21. The last point which needs to be considered is in relation to the quantum of wages which the employee would be entitled to claim, According to the employee, though the actual last drawn wages were Rs. 12,038/- per month, in terms of the settlement he is entitled to claim Rs. 19,470/- per month. The settlement is dated 23-5-2002. The settlement is stated to be effective retrospectively from 1-10-1998 and, therefore, according to the employee, he is entitled to claim the amount in terms of the said settlement as the last drawn wages.

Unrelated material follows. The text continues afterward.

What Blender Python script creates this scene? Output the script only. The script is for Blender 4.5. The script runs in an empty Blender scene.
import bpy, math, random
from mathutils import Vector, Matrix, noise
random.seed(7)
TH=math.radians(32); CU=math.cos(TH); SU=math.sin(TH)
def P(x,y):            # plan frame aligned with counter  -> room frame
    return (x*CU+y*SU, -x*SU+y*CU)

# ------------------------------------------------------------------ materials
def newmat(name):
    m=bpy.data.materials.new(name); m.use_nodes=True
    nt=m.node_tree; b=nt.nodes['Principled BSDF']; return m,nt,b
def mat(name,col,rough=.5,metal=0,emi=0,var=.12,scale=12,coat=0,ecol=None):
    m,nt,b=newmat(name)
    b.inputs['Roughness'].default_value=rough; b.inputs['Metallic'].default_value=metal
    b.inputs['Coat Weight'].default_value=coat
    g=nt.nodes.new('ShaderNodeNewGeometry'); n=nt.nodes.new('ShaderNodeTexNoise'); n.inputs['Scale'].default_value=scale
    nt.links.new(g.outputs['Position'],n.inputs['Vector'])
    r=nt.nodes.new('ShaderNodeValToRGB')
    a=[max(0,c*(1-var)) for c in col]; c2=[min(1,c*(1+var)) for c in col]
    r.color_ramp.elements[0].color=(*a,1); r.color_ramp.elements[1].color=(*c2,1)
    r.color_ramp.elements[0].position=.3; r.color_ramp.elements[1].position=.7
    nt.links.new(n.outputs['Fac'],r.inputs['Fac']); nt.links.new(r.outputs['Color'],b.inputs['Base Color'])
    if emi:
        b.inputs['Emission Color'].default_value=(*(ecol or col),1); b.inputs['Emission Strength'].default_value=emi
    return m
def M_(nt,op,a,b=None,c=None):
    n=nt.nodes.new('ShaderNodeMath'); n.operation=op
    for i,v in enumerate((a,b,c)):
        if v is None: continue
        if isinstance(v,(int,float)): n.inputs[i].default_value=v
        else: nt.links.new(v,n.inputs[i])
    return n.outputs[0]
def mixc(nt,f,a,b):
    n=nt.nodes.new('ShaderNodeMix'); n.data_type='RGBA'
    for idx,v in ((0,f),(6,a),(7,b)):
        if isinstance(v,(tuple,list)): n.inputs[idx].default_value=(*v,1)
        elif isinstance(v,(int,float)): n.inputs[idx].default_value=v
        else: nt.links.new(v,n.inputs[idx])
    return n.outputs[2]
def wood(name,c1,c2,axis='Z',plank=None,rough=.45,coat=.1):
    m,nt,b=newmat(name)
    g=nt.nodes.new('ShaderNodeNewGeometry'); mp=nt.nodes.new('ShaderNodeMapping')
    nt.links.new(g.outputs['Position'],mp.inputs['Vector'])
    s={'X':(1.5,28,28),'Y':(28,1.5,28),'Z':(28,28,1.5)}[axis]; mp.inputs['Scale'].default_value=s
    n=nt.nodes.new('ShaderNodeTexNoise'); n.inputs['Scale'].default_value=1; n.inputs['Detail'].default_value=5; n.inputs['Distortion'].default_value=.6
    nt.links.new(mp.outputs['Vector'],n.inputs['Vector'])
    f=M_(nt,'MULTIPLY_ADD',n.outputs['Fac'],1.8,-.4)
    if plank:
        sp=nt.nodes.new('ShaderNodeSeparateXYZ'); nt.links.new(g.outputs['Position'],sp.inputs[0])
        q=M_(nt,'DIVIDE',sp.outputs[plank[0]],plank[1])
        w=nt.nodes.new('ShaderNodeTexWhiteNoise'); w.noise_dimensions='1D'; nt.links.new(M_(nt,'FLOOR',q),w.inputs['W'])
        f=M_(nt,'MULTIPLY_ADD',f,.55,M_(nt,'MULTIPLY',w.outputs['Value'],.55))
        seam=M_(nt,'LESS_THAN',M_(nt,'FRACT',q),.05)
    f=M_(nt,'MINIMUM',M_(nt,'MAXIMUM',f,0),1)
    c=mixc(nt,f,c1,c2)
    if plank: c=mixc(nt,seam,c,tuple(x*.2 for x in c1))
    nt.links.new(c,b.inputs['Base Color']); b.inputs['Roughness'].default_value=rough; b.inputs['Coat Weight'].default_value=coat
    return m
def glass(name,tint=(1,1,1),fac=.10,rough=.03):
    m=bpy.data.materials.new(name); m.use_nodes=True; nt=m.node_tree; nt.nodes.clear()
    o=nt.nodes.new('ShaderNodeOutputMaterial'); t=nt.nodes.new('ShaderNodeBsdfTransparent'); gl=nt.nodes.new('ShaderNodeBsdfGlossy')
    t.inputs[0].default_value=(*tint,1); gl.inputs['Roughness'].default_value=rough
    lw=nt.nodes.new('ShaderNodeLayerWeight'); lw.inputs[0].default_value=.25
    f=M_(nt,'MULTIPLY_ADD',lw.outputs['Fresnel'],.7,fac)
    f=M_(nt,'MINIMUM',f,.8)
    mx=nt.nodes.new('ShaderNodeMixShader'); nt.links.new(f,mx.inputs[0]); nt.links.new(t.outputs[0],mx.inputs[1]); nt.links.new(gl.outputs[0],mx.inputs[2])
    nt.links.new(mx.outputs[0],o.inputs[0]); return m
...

22. As already observed above, the Apex Court in Dena Bank's case has clearly held that the expression 'full wages last drawn' has to be given strict meaning and any interpretation thereof, enlarging the benefit may result in prejudice to the employer inasmuch as the Award under which the employee is entitled to claim reinstatement if is set aside, the amounts ordered to be paid under section 17B are neither refundable nor recoverable. The contention of the employee that in terms of the settlement he would be entitled to claim Rs. 19,470/- per month on the ground that the settlement has been made effective retrospectively from 1-10-1998, much prior to the date of his termination, cannot be considered while ignoring the fact that the employee would be entitled for such benefit provided he succeeds in the petition. The question relating to the claim of difference, between the actual amount of Rs. 12,038/- and the amount of Rs. 19,470/-, which may be payable under the settlement will have to be adjudicated and to be decided at appropriate stage. That issue cannot be considered and adjudicated upon while dealing with the matter under section 17B of the said Act, and in such proceedings what is to be seen is the actual and factual salary which was drawn by the employee on the date of termination of his services, and as in the case in hand the employees services were terminated in December, 2000, what is required to be considered is the actual salary which was drawn by the employee in the said month and, admittedly, the same was Rs. 12,038/-.

23. In the result, therefore, the employee is held to be entitled for the monthly wages of Rs, 12,038/- as the benefit under section 17B of the said Act from the date of passing of the order of stay of the impugned order i.e., from 4-4-2003. The notice of motion is hereby disposed of with no order as to costs.